“Rispetto ai rating tradizionali, questi strumenti hanno il vantaggio di revisioni più frequenti, incorporando informazioni aziendali in tempo reale“, dice Keip. Le macchine non si stancano e non hanno pregiudizi emotivi. Gli algoritmi possono identificare pattern e correlazioni invisibili all’gusto umano. Ma il fattore umano resta decisivo nell’interpretazione finale.
Anche in Italia. “Chi ha un ruolo puramente tecnico dovrà reinventarsi più degli altri“, osserva Pelissero. “Il fattore umano nella consulenza finanziaria resterà strutturalmente importante per gestire le relazioni. L’intelligenza artificiale può gestire il contenuto tecnico, ma l’aspetto empatico sarà determinante“.
Rischi e opportunità
Non mancano le criticità in questa transizione tecnologica. “I metodi usati dall’intelligenza artificiale possono essere una black box, soggetti agli stessi tipi di revisioni nelle metodologie come nei rating tradizionali“, avverte Keip. La dipendenza dagli algoritmi può amplificare errori sistemici. Il rischio di decisioni a cascata basate sugli stessi modelli preoccupa chi scrive le regole: istituzioni finanziarie e governi.
Ma ci sono varie spinte per trasformare il ruolo degli analisti con l’aiuto delle macchine. C’è infatti un problema di trasparenza. Il ruolo degli analisti è quello di garantire l’accesso alle informazioni da parte degli investitori. La simmetria informativa è una regola base per il funzionamento della finanza moderna. Tuttavia, le società di minori dimensioni rischiano di ricevere meno attenzione. Oggi, infatti, circa 1.500 società dell’indice Russell 2.000 (che raccoglie i titoli con più bassa capitalizzazione sul mercato azionario statunitese) hanno meno di 10 analisti che le seguono, contro le 880 di dieci anni fa. La concentrazione dell’analisi sui titoli maggiori può creare inefficienze di mercato. La liquidità dei titoli minori potrebbe risentirne. È in gioco la democrazia finanziaria.
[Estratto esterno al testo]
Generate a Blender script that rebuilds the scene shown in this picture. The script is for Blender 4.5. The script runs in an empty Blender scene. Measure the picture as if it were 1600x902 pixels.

Le innovazioni non mancano neanche nel nostro Paese. “Vediamo già esperimenti sul mercato di clienti più giovani che aprono rapporti direttamente online in modo pienamente disintermediato“, riflette Pelissero. “Sono ancora una piccola nicchia nel sistema, ma segnalano una tendenza che non possiamo ignorare. La convinzione è che il futuro sarà sempre più nelle mani degli operatori capaci di combinare competenze tecniche e relazionali“.
Il futuro dell’analisi
La modificazione portata dall’intelligenza artificiale appare irreversibile, ma questo non significa la fine degli analisti. Il loro ruolo evolverà verso competenze più sofisticate di supervisione e interpretazione degli strumenti automatici. La sfida è integrare efficacemente intelligenza artificiale e giudizio umano. Le società di gestione stanno investendo massicciamente in questa direzione.
“Il futuro è nell’integrazione intelligente tra uomo e macchina“, conclude Keip. Gli analisti del futuro dovranno padroneggiare sia gli strumenti tecnologici che le competenze tradizionali. La capacità di dare senso ai dati e costruire narrative convincenti resterà decisivo. Ma dovranno farlo utilizzando strumenti sempre più sofisticati.
Anche in Italia. “Nel nostro caso, la responsabilità ultima di ciò che viene fatto sul portafoglio resta del gestore“, conclude Pelissero. “Non c’è una delega assoluta a un’entità astratta: si lavora insieme all’intelligenza artificiale, mantenendo l’ultima parola su cosa fare e non fare“.